Stated problem.
Output exactly the lines from the first line of the records below through the line containing "PI = math.pi", both included, leaving out any pictures.

##### Given records

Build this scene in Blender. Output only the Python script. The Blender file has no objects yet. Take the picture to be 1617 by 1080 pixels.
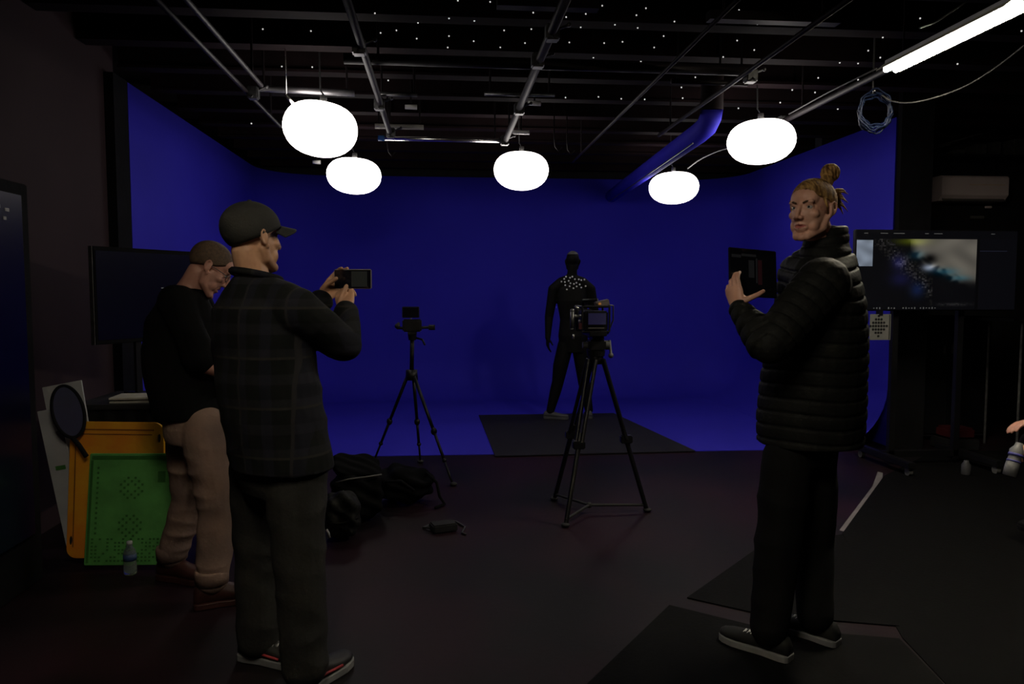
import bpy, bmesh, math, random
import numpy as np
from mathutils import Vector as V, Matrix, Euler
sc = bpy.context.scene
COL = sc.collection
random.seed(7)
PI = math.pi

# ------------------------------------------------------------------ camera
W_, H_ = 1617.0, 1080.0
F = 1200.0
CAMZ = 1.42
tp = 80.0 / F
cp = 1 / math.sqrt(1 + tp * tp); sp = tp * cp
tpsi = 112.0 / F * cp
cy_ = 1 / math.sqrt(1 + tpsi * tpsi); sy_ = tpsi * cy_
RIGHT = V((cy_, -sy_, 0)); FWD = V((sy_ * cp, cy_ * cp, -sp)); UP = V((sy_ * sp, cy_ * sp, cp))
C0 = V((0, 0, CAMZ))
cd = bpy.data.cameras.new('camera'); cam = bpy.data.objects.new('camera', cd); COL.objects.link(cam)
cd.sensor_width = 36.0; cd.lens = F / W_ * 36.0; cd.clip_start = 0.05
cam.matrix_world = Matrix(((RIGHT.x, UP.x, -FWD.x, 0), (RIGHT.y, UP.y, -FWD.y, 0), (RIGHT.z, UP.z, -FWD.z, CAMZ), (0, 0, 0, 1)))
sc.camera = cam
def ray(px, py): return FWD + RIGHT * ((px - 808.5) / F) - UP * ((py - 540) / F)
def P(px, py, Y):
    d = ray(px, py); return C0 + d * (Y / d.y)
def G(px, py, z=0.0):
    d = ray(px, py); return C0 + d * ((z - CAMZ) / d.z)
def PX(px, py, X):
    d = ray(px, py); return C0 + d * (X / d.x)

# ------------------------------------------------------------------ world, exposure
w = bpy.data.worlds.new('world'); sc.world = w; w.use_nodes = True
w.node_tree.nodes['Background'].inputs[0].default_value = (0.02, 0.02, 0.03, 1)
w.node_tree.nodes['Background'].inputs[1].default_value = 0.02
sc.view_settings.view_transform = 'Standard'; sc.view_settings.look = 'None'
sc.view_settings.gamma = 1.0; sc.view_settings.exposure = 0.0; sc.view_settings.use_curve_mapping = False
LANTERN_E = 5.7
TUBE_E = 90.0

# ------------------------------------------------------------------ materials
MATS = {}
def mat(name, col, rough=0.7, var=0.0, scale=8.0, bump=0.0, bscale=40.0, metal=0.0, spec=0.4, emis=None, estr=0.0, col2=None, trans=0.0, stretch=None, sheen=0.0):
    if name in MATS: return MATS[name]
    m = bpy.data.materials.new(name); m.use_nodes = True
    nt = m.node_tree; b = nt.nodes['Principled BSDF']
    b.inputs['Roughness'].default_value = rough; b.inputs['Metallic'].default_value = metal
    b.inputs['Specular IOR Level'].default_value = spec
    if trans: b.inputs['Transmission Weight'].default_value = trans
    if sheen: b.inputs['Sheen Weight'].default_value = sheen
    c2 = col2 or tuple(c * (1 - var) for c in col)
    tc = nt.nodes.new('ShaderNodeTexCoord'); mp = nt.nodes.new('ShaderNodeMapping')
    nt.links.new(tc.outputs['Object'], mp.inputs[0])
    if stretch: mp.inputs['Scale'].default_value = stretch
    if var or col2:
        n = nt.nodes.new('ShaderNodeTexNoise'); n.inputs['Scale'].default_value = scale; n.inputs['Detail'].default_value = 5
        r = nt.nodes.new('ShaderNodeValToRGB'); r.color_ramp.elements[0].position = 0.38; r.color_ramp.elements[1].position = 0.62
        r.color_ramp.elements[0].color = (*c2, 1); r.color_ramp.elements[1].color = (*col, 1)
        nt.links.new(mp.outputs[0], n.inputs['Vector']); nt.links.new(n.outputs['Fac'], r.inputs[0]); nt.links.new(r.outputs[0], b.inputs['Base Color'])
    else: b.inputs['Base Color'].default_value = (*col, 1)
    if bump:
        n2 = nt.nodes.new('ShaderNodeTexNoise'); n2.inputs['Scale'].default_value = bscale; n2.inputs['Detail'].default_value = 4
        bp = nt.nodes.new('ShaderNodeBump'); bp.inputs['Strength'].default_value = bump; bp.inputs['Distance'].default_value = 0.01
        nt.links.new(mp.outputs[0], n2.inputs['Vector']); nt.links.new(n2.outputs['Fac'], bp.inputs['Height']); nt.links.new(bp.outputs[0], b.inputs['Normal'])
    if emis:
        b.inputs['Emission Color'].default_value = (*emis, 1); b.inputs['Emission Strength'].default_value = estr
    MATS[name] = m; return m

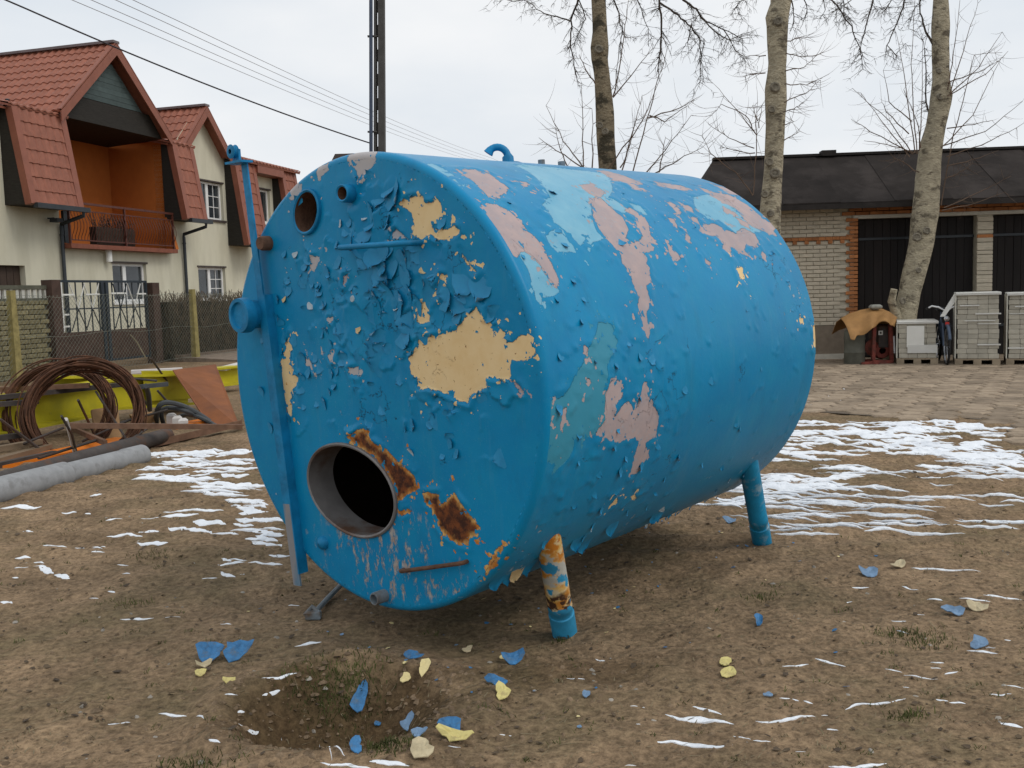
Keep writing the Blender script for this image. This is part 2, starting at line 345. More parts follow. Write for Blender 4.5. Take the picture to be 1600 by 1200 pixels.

##########

The output.
Build this scene in Blender. Output only the Python script. The Blender file has no objects yet. Take the picture to be 1617 by 1080 pixels.
import bpy, bmesh, math, random
import numpy as np
from mathutils import Vector as V, Matrix, Euler
sc = bpy.context.scene
COL = sc.collection
random.seed(7)
PI = math.pi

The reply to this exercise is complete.